Tomorrow, at around nine o’clock, the Prime Minister will rise to his feet in the House of Representatives to put a motion offering an apology to Australia’s Indigenous peoples. The formal process of saying sorry will be underway.

The Leader of the House, Anthony Albanese, though, says an Indigenous representative will not be able to respond.

“Unfortunately our standing orders don’t provide for that to be a possibility, I know that did occur in some of the state Parliaments, but it’s just not possible,” he says.

This is arrant nonsense.

Prime Ministers were expected to attend Question Time daily until Paul Keating decided he was happier back at the Lodge with a woolly comforter wrapped round his neck and Das Lied von der Erde blaring from the Bang & Olufsen. The sessional orders were changed accordingly to excuse him a couple of days a week. All it needed was a vote and a simple majority.

Parliament is sovereign. Members can decide what they want to do. Standing Orders could easily be amended to require that the Leader of the Opposition has a sign saying “Kick me” sticky-taped to his back whenever he rises to speak at the dispatch box. Sessional Orders could like ways be altered to ensure that the House rose during America’s Next Top Model.

Greens leader Bob Brown has reacted angrily to tomorrow’s plans, saying: “Indigenous people should be on the floor of the Parliament itself rather than in the people’s hall next door.”

Brown has pointed to the precedent of 2003. Back then, within days of each other, the leader of the greatest democracy on earth, George W Bush, and the head of a rapacious and oppressive dictatorship, China’s Hu Jintao, were granted leave by the parliament to address special joint sittings.

Why can’t an Indigenous citizen of Australia be granted this honour too?
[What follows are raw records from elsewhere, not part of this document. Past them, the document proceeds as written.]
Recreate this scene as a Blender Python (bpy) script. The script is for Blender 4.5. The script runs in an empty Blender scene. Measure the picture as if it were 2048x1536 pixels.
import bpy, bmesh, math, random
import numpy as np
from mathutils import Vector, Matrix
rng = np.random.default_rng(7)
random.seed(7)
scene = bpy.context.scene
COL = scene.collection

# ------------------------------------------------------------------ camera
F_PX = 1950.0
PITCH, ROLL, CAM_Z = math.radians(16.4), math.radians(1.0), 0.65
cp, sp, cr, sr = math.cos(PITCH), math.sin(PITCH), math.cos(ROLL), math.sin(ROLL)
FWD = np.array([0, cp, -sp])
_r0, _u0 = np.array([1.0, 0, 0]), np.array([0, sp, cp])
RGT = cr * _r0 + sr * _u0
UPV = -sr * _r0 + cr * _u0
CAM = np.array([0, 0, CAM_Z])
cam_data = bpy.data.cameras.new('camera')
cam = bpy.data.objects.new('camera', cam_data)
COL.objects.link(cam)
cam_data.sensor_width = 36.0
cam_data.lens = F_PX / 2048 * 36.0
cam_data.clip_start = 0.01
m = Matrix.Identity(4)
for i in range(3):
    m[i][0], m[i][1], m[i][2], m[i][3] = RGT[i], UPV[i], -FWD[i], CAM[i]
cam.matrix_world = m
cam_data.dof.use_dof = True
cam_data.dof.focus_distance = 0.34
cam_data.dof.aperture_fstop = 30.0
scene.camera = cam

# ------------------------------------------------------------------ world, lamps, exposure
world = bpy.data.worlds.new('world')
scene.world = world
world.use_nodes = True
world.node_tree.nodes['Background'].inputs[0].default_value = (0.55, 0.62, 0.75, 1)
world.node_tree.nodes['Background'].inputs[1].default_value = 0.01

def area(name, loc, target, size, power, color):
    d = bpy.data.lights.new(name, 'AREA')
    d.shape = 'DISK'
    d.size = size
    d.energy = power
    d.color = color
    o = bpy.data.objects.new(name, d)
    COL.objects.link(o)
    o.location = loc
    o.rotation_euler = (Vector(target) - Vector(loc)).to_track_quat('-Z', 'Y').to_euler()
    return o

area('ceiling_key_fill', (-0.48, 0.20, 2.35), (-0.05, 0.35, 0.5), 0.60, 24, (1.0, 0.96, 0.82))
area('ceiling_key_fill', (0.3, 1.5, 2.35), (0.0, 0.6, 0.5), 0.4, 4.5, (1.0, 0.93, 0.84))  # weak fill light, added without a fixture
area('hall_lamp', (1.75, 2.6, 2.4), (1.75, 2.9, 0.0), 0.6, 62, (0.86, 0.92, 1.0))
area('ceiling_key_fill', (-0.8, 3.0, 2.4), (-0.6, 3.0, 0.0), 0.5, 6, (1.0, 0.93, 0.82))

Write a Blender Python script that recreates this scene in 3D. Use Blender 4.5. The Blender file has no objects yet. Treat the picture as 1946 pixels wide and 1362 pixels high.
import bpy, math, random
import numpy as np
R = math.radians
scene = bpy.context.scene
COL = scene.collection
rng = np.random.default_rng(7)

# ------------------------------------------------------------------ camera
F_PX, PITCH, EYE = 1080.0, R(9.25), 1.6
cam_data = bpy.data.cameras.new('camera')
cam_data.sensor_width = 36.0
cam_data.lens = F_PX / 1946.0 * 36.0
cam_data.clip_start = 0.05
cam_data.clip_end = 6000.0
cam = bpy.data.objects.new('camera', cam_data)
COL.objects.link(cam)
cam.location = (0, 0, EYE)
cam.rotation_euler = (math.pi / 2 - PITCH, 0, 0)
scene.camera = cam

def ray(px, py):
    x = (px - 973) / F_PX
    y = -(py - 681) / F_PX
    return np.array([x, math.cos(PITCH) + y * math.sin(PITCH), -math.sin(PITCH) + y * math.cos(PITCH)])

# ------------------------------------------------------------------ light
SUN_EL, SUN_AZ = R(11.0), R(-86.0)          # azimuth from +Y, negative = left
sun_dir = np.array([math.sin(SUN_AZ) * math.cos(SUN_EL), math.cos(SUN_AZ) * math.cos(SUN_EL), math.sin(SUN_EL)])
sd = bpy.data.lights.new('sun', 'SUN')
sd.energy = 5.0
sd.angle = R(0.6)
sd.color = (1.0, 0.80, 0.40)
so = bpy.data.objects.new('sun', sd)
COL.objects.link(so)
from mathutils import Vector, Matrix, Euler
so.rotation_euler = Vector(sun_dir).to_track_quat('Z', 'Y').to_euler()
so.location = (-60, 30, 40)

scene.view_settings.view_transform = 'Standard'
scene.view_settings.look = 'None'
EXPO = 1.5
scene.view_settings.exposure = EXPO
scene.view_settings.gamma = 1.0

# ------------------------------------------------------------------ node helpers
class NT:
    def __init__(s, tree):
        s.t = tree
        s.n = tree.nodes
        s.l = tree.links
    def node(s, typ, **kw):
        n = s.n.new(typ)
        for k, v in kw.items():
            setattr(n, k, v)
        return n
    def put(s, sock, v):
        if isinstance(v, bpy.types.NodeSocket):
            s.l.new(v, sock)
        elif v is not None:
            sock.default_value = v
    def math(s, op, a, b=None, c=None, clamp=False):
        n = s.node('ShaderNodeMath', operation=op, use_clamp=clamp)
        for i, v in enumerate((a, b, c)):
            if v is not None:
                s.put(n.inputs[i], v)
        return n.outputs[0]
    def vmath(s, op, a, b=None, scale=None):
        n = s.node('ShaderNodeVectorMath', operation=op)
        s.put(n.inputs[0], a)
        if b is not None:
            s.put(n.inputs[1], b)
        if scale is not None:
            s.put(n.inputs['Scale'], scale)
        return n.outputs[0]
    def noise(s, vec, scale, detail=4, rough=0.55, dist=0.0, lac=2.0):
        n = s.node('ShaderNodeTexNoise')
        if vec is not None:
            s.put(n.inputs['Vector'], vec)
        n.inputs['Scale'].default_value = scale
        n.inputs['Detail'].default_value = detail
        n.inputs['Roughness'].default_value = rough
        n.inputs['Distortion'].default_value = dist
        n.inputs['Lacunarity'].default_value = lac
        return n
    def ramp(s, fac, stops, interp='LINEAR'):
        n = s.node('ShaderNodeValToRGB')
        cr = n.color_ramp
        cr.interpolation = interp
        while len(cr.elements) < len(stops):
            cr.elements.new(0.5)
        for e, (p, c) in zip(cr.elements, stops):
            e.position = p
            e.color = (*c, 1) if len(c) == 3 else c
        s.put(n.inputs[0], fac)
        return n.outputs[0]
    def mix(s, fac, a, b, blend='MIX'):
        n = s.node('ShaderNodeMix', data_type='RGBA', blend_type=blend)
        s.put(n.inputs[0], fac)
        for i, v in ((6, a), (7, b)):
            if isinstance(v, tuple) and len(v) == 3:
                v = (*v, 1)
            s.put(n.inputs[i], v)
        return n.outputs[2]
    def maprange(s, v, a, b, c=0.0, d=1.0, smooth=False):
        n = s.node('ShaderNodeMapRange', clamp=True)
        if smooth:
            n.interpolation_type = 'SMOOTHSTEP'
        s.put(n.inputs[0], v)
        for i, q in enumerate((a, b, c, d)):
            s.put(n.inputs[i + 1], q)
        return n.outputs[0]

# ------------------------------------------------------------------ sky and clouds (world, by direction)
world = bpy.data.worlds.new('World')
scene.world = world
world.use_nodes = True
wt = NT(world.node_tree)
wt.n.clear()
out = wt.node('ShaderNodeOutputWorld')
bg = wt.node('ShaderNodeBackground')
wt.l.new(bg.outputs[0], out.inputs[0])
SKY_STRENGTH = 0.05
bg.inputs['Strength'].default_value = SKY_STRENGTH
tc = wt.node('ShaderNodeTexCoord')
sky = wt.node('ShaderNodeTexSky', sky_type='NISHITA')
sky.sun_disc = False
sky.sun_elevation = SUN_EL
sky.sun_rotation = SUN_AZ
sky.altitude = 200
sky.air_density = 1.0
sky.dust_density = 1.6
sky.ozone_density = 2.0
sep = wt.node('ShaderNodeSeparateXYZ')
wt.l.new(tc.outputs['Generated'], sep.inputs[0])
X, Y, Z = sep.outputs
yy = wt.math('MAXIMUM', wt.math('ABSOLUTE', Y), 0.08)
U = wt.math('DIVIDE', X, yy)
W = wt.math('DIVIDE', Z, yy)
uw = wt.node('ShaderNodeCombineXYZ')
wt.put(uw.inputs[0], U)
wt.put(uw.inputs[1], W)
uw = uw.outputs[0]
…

There are two issues here. No one wants to talk about them this week.

The first is the hardest. Who speaks for Indigenous Australians? There’d be a lot of spilt lattes if the response was given by Noel Pearson. Is there one single person? The answer is probably no. That doesn’t just make a simple response hard. It makes it damn near impossible the deliver without offending some group of people somewhere.

The second is simple arse-covering. Once something happens, other people will want it to happen again. Politicians are afraid of setting a precedent, no matter what the situation is.

In parliament, politics rules supreme.

Even when the parliament is trying to look high-minded.